Write out, word for word, every line from the first one through the line that holds "0.3)], Y + 0.7)", and nothing else; skip the pictures.

▶ **MATERIAL PROVIDED**:
---+---
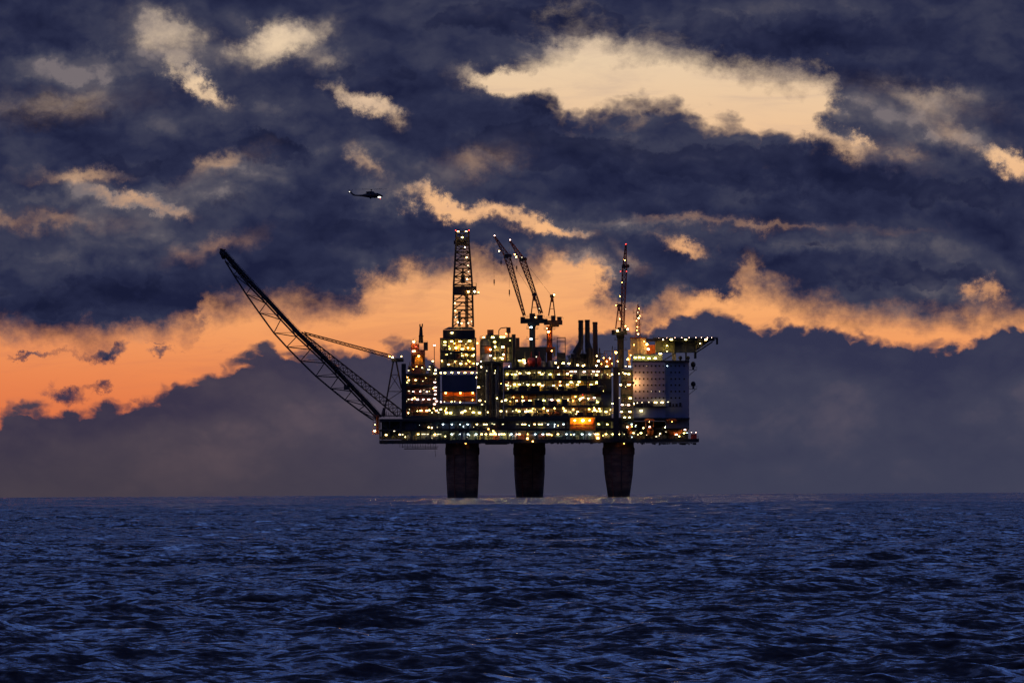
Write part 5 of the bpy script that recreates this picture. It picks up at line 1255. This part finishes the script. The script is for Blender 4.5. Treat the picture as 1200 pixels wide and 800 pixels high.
MB().pbox(593.4, 598.4, 383.2, 390, Y + 2, Y + 5).pbox(595.2, 597, 390, 396.5, Y + 3, Y + 4).build('vent_head', M['brown'], t)
MB().pbox(567.6, 576, 404.5, 414, Y + 1.4, Y + 2.4).build('control_cabin', M['orange'], t)
for k, u in enumerate((580, 585, 592, 596)): MB().tube(at(u, 424, Y + 3), at(u, 398 + 3 * k, Y + 3), 0.4 + 0.15 * (k % 2), n=10).build('standpipe', M[['cream', 'green', 'rust', 'cream'][k]], t)
equipment(t, 574, 599, 405.5, 413.4, Y + 2.5, Y + 5, random.Random(2), ['cream', 'pale', 'olive'], 2.0)
equipment(t, 574, 599, 414.4, 423.0, Y + 2.5, Y + 5, random.Random(4), ['cream', 'pale', 'green'], 2.0)
MB().tube(at(602, 434, Y), at(602, 391.6, Y), 0.85, n=14).build('vent_stack', M['black'], t)
MB().pbox(604.4, 608.8, 395.4, 410, Y + 4, Y + 7).build('filter_box', M['brown'], t)
MB().pbox(600, 640, 406, 430.5, Y + 9, Y + 26).build('rear_house', M['steel'], t)
lamps(t, [(566.8, 395, 'y', 1.0, 0.6), (577.5, 395, 'y', 2.0, 0.6), (587.4, 394.8, 'y', 1.4, 0.6), (590.7, 394.8, 'w', 1.0, 0.6), (579.8, 400.5, 'y', 1.4, 0.5), (580.2, 406.4, 'y', 1.0, 0.9), (589.2, 406.5, 'w', 1.6, 1.1), (574.7, 409.3, 'f', 0.5, 0.45), (574.7, 416.7, 'p', 1.2, 0.6), (590, 415.3, 'w', 1.0, 1.0), (588.6, 420, 'y', 1.0, 1.2), (579.8, 419.6, 'y', 1.3, 0.3), (586.2, 418.8, 'd', 1.0), (597.6, 398.8, 'o', 0.5, 0.25), (593, 391, 'o', 0.5, 0.3)], Y + 0.7)

t = thing('compressor_deck', 'dim compressor deck with red and blue-grey tanks below the paired cranes', 'deck module', at(640, 431, 5002))
Y = 5002
MB().pbox(606, 676, 429.6, 430.5, Y, Y + 30).build('deck_plate', M['steel'], t)
equipment(t, 606, 640, 412, 429.6, Y + 1, Y + 5, random.Random(12), ['rust', 'red', 'olive', 'navy'], 1.6)
equipment(t, 607, 668, 419, 429.6, Y + 8, Y + 12, random.Random(91), ['steel', 'black', 'brown', 'rust'], 3.0)
equipment(t, 628, 668, 416, 429.6, Y + 3, Y + 7, random.Random(19), ['teal', 'navy', 'brown', 'steel', 'grey'], 1.6)
MB().pbox(632, 651, 406, 412, Y + 16, Y + 30).build('cable_house', M['orange'], t)
MB().pbox(648.6, 650.6, 408, 417, Y + 10, Y + 12).build('light_shaft', M['yellow'], t)
for u in (653, 662.4): MB().pbox(u - 0.4, u + 0.4, 395, 429.6, Y + 2, Y + 2.6).build('frame_post', M['black'], t)
for v in (395, 399.5): MB().pbox(652.6, 662.8, v, v + 0.8, Y + 2, Y + 4).build('frame_beam', M['black'], t)
MB().pbox(653.4, 662, 413, 422, Y + 2.7, Y + 6).build('cooler', M['steel'], t)
lamps(t, [(608.5, 422.3, 'y', 1.2, 0.5), (613.5, 422, 'w', 2.0, 0.8), (615, 424.9, 'p', 0.9, 0.7), (633, 421.6, 'f', 0.5, 0.25), (651, 425, 'w', 0.7, 0.6), (653.9, 430.2, 'w', 0.7, 0.6), (659.9, 425.5, 'w', 1.5, 0.9), (666.6, 425.8, 'w', 1.2, 0.8), (646.5, 411, 'o', 0.5, 0.4), (628.5, 418, 'd', 0.6)], Y + 0.2)
t = thing('turbine_deck', 'orange speckled turbine deck at the foot of the exhaust stacks', 'deck module', at(695, 431, 5003))
MB().pbox(668, 722, 429.8, 430.6, Y, Y + 30).build('deck_plate', M['steel'], t)
MB().pbox(669, 700, 414, 429.7, Y + 9, Y + 26).build('turbine_hall', M['black'], t)
equipment(t, 668, 698, 416, 429.8, Y + 1.5, Y + 5, random.Random(21), ['brown', 'black', 'steel', 'rust'], 2.0)
equipment(t, 668, 721, 413, 429.8, Y + 6, Y + 8.5, random.Random(92), ['black', 'steel', 'brown', 'rust'], 3.0)
vr = random.Random(5)
for k in range(14):
    u = 669 + k * 3.7 + vr.uniform(-1, 1); member(t, 'vent_pipe', at(u, 430, Y + 4), at(u, vr.uniform(404, 424), Y + 4), vr.uniform(0.12, 0.3), M[vr.choice(['black', 'steel', 'brown'])])
equipment(t, 699, 720, 418, 429.8, Y + 3, Y + 7, random.Random(22), ['rust', 'orange', 'olive', 'brown'], 2.6)
for u in (708.4, 717.4): MB().pbox(u - 0.3, u + 0.3, 411.4, 429.8, Y + 1, Y + 1.5).build('frame_post', M['brown'], t)
MB().pbox(708, 717.8, 411, 411.6, Y + 1, Y + 2).build('frame_beam', M['brown'], t)
lamps(t, [(699.2, 417, 'w', 0.6, 0.42), (701.3, 423, 's', 0.6, 0.85), (699, 428.3, 'f', 0.5, 0.5), (711, 429.0, 'y', 1.3, 0.6), (714.7, 419.9, 'f', 0.5, 0.45), (711, 423.4, 'o', 0.5, 0.5), (707.3, 419.3, 'o', 0.5, 0.32), (704.6, 426.4, 'o', 0.5, 0.25), (717, 426, 'o', 0.5, 0.25), (676.6, 427.6, 'w', 0.9, 0.6), (683.2, 428.5, 'w', 1.0, 0.7)], Y + 0.1)

# ------------------------------------------------------------------ helicopter
def helicopter():
    Y = 4800.0
    k = PX * Y
    ctr = at(436, 229, Y)
    t = thing('helicopter', 'dark helicopter flying towards the right above the flare boom', 'helicopter', ctr)
    def pt(u, v, dy=0.0): p = at(u, v, Y); p.y += dy; return p
    # fuselage: lofted rings along its length (column, top row, bottom row, half width)
    secs = [(410.9, 223.9, 225.0, 0.10), (412.6, 224.6, 227.4, 0.12), (414.6, 226.8, 229.2, 0.16), (417, 228.1, 229.7, 0.24), (421, 228.2, 230.0, 0.32), (425.5, 227.9, 230.4, 0.45), (429, 226.9, 231.0, 0.8), (432, 225.7, 231.6, 1.05), (435, 225.0, 232.0, 1.15), (438.2, 225.1, 232.1, 1.15), (440.4, 226.0, 232.1, 1.15), (443.4, 226.2, 231.9, 1.1), (446, 227.2, 231.5, 0.9), (448.2, 228.5, 230.8, 0.55), (449.6, 229.2, 230.1, 0.15)]
    n = 14; vs = []; fs = []
    for u, a, b_, w in secs:
        p = pt(u, (a + b_) / 2); h = (b_ - a) / 2 * k
        for i in range(n):
            an = 2 * math.pi * i / n
            cx, cz = math.cos(an), math.sin(an)
            vs.append((p.x, p.y + w * math.copysign(abs(cx) ** 0.8, cx), p.z + h * math.copysign(abs(cz) ** 0.8, cz)))
    for s in range(len(secs) - 1):
        for i in range(n): fs.append((s * n + i, s * n + (i + 1) % n, (s + 1) * n + (i + 1) % n, (s + 1) * n + i))
    fs += [tuple(range(n - 1, -1, -1)), tuple(range((len(secs) - 1) * n, len(secs) * n))]
    MB().add(vs, fs).build('fuselage', M['heli'], t, smooth=True)
    # engine cowling and mast
    MB().ball(pt(434.6, 225.3), 1.9, 0.75, 0.45).build('engine_cowling', M['heli'], t, smooth=True)
    MB().tube(pt(436, 225), pt(436, 222.2), 0.16, n=8).build('rotor_mast', M['heli'], t)
    rotor = MB().tube(pt(436, 222.5), pt(436, 221.6), 0.42, 0.3, n=10).build('main_rotor', M['heli'], t)
    for i in range(5):
        an = 2 * math.pi * i / 5 + 0.35
        h0 = pt(436, 222.0); dv = Vector((math.cos(an), math.sin(an), 0)); sd = Vector((-math.sin(an), math.cos(an), 0))
        a, c = h0 + dv * 0.3, h0 + dv * 6.7 + Vector((0, 0, 0.12))
        cr = 0.20
        MB().add([a - sd * cr, a + sd * cr, c + sd * cr, c - sd * cr, a - sd * cr + Vector((0, 0, 0.05)), a + sd * cr + Vector((0, 0, 0.05)), c + sd * cr + Vector((0, 0, 0.05)), c - sd * cr + Vector((0, 0, 0.05))],
                 [(0, 3, 2, 1), (4, 5, 6, 7), (0, 1, 5, 4), (1, 2, 6, 5), (2, 3, 7, 6), (3, 0, 4, 7)]).build('blade', M['heli'], rotor)
    tr = MB().tube(pt(411.4, 224.6, -0.15), pt(411.4, 224.6, -0.45), 0.16, n=8).build('tail_rotor', M['heli'], t)
    for i in range(4):
        an = math.pi / 2 * i + 0.6
        c0 = pt(411.4, 224.6, -0.4); e = c0 + Vector((math.cos(an), 0, math.sin(an))) * 1.3; s_ = Vector((-math.sin(an), 0, math.cos(an))) * 0.09
        MB().add([c0 - s_, c0 + s_, e + s_, e - s_, c0 - s_ + Vector((0, .03, 0)), c0 + s_ + Vector((0, .03, 0)), e + s_ + Vector((0, .03, 0)), e - s_ + Vector((0, .03, 0))],
                 [(0, 3, 2, 1), (4, 5, 6, 7), (0, 1, 5, 4), (1, 2, 6, 5), (2, 3, 7, 6), (3, 0, 4, 7)]).build('blade', M['heli'], tr)
    p = pt(415.5, 229)
    MB().box(p.x - 0.45, p.x + 0.45, p.y - 1.6, p.y + 1.6, p.z - 0.05, p.z + 0.05).build('tailplane', M['heli'], t)
    for u0, u1, a, b_ in ((445.2, 447.0, 227.6, 229.3), (442.2, 444.4, 227.2, 229.2), (438.6, 441.0, 227.4, 229.2), (435.2, 437.4, 227.6, 229.2)):
        w0 = 1.12 if u0 < 444 else 0.86
        q0, q1 = pt(u0, a), pt(u1, b_)
        MB().box(q0.x, q1.x, Y - w0 - 0.04, Y - w0 + 0.05, q1.z, q0.z).build('window', M['glass'], t)
    for s in (-1, 1):
        w = MB().tube(pt(435, 232.2, s * 1.0 - 0.12), pt(435, 232.2, s * 1.0 + 0.12), 0.3, n=10).build('wheel', M['black'], t)
        MB().ball(pt(435.5, 231.4, s * 1.25), 1.0, 0.28, 0.28).build('sponson', M['heli'], t, smooth=True)
    MB().tube(pt(446, 232.0, -0.1), pt(446, 232.0, 0.1), 0.24, n=10).build('wheel', M['black'], t)
    MB().ball(pt(445.4, 231.1, -0.98), 0.7, 0.16, 0.28).build('landing_light', M['L_h'], t, smooth=True)
    MB().ball(pt(410.5, 224.8, -0.25), 0.24, 0.2, 0.16).build('tail_light', M['L_h'], t, smooth=True)
    MB().ball(pt(446.4, 233.2, -0.6), 0.08, 0.08, 0.08).build('belly_light', M['L_r'], t, smooth=True)
helicopter()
---+---
▶ **SOLVED PROBLEM**:
Write part 5 of the bpy script that recreates this picture. It picks up at line 1255. This part finishes the script. The script is for Blender 4.5. Treat the picture as 1200 pixels wide and 800 pixels high.
MB().pbox(593.4, 598.4, 383.2, 390, Y + 2, Y + 5).pbox(595.2, 597, 390, 396.5, Y + 3, Y + 4).build('vent_head', M['brown'], t)
MB().pbox(567.6, 576, 404.5, 414, Y + 1.4, Y + 2.4).build('control_cabin', M['orange'], t)
for k, u in enumerate((580, 585, 592, 596)): MB().tube(at(u, 424, Y + 3), at(u, 398 + 3 * k, Y + 3), 0.4 + 0.15 * (k % 2), n=10).build('standpipe', M[['cream', 'green', 'rust', 'cream'][k]], t)
equipment(t, 574, 599, 405.5, 413.4, Y + 2.5, Y + 5, random.Random(2), ['cream', 'pale', 'olive'], 2.0)
equipment(t, 574, 599, 414.4, 423.0, Y + 2.5, Y + 5, random.Random(4), ['cream', 'pale', 'green'], 2.0)
MB().tube(at(602, 434, Y), at(602, 391.6, Y), 0.85, n=14).build('vent_stack', M['black'], t)
MB().pbox(604.4, 608.8, 395.4, 410, Y + 4, Y + 7).build('filter_box', M['brown'], t)
MB().pbox(600, 640, 406, 430.5, Y + 9, Y + 26).build('rear_house', M['steel'], t)
lamps(t, [(566.8, 395, 'y', 1.0, 0.6), (577.5, 395, 'y', 2.0, 0.6), (587.4, 394.8, 'y', 1.4, 0.6), (590.7, 394.8, 'w', 1.0, 0.6), (579.8, 400.5, 'y', 1.4, 0.5), (580.2, 406.4, 'y', 1.0, 0.9), (589.2, 406.5, 'w', 1.6, 1.1), (574.7, 409.3, 'f', 0.5, 0.45), (574.7, 416.7, 'p', 1.2, 0.6), (590, 415.3, 'w', 1.0, 1.0), (588.6, 420, 'y', 1.0, 1.2), (579.8, 419.6, 'y', 1.3, 0.3), (586.2, 418.8, 'd', 1.0), (597.6, 398.8, 'o', 0.5, 0.25), (593, 391, 'o', 0.5, 0.3)], Y + 0.7)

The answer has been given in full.